[Begin]

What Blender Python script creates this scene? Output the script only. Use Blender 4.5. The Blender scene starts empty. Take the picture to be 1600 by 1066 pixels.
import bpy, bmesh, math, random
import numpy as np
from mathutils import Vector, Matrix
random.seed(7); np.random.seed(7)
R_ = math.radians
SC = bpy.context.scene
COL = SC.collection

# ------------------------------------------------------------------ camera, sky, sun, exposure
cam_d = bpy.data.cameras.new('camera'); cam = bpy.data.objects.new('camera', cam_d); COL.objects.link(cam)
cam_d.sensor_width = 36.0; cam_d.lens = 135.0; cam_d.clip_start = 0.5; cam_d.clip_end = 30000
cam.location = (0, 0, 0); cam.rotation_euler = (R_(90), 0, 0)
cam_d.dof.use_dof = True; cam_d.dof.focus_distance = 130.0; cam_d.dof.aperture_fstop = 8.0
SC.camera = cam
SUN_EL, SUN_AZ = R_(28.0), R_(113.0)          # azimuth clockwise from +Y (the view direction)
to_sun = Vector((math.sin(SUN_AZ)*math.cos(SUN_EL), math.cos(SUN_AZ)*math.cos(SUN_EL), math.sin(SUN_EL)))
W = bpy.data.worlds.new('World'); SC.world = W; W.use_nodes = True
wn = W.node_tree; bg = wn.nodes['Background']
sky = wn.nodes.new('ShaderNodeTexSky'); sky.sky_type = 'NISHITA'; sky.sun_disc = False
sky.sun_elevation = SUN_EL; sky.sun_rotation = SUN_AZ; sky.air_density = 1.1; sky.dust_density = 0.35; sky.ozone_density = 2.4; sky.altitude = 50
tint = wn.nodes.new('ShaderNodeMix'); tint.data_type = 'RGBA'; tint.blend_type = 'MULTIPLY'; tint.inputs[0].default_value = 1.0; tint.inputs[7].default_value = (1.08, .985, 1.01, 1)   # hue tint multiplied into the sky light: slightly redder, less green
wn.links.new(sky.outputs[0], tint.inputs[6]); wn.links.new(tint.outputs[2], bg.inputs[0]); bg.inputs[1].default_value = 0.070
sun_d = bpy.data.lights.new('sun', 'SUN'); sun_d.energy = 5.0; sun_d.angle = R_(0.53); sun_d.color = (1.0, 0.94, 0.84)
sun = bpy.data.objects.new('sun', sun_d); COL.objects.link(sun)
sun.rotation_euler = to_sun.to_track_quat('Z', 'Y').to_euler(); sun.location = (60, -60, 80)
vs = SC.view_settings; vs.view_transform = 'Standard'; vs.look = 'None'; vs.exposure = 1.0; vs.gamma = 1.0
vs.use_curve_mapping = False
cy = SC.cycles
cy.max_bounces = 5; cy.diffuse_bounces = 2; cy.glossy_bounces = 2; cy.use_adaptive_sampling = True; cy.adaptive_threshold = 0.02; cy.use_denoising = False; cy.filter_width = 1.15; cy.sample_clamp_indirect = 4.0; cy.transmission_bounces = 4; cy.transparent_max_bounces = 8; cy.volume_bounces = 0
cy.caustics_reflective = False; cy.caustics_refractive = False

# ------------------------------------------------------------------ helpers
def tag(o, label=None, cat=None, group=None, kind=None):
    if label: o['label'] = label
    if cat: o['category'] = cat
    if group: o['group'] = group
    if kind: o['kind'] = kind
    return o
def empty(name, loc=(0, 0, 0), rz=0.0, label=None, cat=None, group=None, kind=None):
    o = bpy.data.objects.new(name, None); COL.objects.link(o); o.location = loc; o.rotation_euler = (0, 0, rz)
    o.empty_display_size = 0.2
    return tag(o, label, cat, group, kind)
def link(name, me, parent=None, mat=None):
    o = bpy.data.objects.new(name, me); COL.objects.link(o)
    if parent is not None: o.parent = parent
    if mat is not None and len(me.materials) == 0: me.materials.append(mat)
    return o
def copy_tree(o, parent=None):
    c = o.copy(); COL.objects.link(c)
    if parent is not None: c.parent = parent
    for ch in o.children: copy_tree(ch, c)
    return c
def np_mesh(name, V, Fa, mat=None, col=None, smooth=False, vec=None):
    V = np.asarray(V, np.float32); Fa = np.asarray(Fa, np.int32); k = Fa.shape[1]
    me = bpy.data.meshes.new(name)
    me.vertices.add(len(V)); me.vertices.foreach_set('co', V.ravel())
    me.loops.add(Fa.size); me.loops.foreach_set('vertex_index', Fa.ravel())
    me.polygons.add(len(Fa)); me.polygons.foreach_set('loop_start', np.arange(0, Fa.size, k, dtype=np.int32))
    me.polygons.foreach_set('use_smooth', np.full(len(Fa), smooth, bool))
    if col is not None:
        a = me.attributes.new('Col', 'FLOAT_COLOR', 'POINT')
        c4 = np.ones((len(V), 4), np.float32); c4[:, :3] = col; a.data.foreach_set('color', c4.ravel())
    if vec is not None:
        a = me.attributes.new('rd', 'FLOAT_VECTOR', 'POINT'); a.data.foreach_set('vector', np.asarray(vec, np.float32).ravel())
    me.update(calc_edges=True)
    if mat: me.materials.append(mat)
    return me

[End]

> WHAT YOU ARE ASKED TO DO
Give an exact repetition of all the material.

> RESULT
What Blender Python script creates this scene? Output the script only. Use Blender 4.5. The Blender scene starts empty. Take the picture to be 1600 by 1066 pixels.
import bpy, bmesh, math, random
import numpy as np
from mathutils import Vector, Matrix
random.seed(7); np.random.seed(7)
R_ = math.radians
SC = bpy.context.scene
COL = SC.collection

# ------------------------------------------------------------------ camera, sky, sun, exposure
cam_d = bpy.data.cameras.new('camera'); cam = bpy.data.objects.new('camera', cam_d); COL.objects.link(cam)
cam_d.sensor_width = 36.0; cam_d.lens = 135.0; cam_d.clip_start = 0.5; cam_d.clip_end = 30000
cam.location = (0, 0, 0); cam.rotation_euler = (R_(90), 0, 0)
cam_d.dof.use_dof = True; cam_d.dof.focus_distance = 130.0; cam_d.dof.aperture_fstop = 8.0
SC.camera = cam
SUN_EL, SUN_AZ = R_(28.0), R_(113.0)          # azimuth clockwise from +Y (the view direction)
to_sun = Vector((math.sin(SUN_AZ)*math.cos(SUN_EL), math.cos(SUN_AZ)*math.cos(SUN_EL), math.sin(SUN_EL)))
W = bpy.data.worlds.new('World'); SC.world = W; W.use_nodes = True
wn = W.node_tree; bg = wn.nodes['Background']
sky = wn.nodes.new('ShaderNodeTexSky'); sky.sky_type = 'NISHITA'; sky.sun_disc = False
sky.sun_elevation = SUN_EL; sky.sun_rotation = SUN_AZ; sky.air_density = 1.1; sky.dust_density = 0.35; sky.ozone_density = 2.4; sky.altitude = 50
tint = wn.nodes.new('ShaderNodeMix'); tint.data_type = 'RGBA'; tint.blend_type = 'MULTIPLY'; tint.inputs[0].default_value = 1.0; tint.inputs[7].default_value = (1.08, .985, 1.01, 1)   # hue tint multiplied into the sky light: slightly redder, less green
wn.links.new(sky.outputs[0], tint.inputs[6]); wn.links.new(tint.outputs[2], bg.inputs[0]); bg.inputs[1].default_value = 0.070
sun_d = bpy.data.lights.new('sun', 'SUN'); sun_d.energy = 5.0; sun_d.angle = R_(0.53); sun_d.color = (1.0, 0.94, 0.84)
sun = bpy.data.objects.new('sun', sun_d); COL.objects.link(sun)
sun.rotation_euler = to_sun.to_track_quat('Z', 'Y').to_euler(); sun.location = (60, -60, 80)
vs = SC.view_settings; vs.view_transform = 'Standard'; vs.look = 'None'; vs.exposure = 1.0; vs.gamma = 1.0
vs.use_curve_mapping = False
cy = SC.cycles
cy.max_bounces = 5; cy.diffuse_bounces = 2; cy.glossy_bounces = 2; cy.use_adaptive_sampling = True; cy.adaptive_threshold = 0.02; cy.use_denoising = False; cy.filter_width = 1.15; cy.sample_clamp_indirect = 4.0; cy.transmission_bounces = 4; cy.transparent_max_bounces = 8; cy.volume_bounces = 0
cy.caustics_reflective = False; cy.caustics_refractive = False

# ------------------------------------------------------------------ helpers
def tag(o, label=None, cat=None, group=None, kind=None):
    if label: o['label'] = label
    if cat: o['category'] = cat
    if group: o['group'] = group
    if kind: o['kind'] = kind
    return o
def empty(name, loc=(0, 0, 0), rz=0.0, label=None, cat=None, group=None, kind=None):
    o = bpy.data.objects.new(name, None); COL.objects.link(o); o.location = loc; o.rotation_euler = (0, 0, rz)
    o.empty_display_size = 0.2
    return tag(o, label, cat, group, kind)
def link(name, me, parent=None, mat=None):
    o = bpy.data.objects.new(name, me); COL.objects.link(o)
    if parent is not None: o.parent = parent
    if mat is not None and len(me.materials) == 0: me.materials.append(mat)
    return o
def copy_tree(o, parent=None):
    c = o.copy(); COL.objects.link(c)
    if parent is not None: c.parent = parent
    for ch in o.children: copy_tree(ch, c)
    return c
def np_mesh(name, V, Fa, mat=None, col=None, smooth=False, vec=None):
    V = np.asarray(V, np.float32); Fa = np.asarray(Fa, np.int32); k = Fa.shape[1]
    me = bpy.data.meshes.new(name)
    me.vertices.add(len(V)); me.vertices.foreach_set('co', V.ravel())
    me.loops.add(Fa.size); me.loops.foreach_set('vertex_index', Fa.ravel())
    me.polygons.add(len(Fa)); me.polygons.foreach_set('loop_start', np.arange(0, Fa.size, k, dtype=np.int32))
    me.polygons.foreach_set('use_smooth', np.full(len(Fa), smooth, bool))
    if col is not None:
        a = me.attributes.new('Col', 'FLOAT_COLOR', 'POINT')
        c4 = np.ones((len(V), 4), np.float32); c4[:, :3] = col; a.data.foreach_set('color', c4.ravel())
    if vec is not None:
        a = me.attributes.new('rd', 'FLOAT_VECTOR', 'POINT'); a.data.foreach_set('vector', np.asarray(vec, np.float32).ravel())
    me.update(calc_edges=True)
    if mat: me.materials.append(mat)
    return me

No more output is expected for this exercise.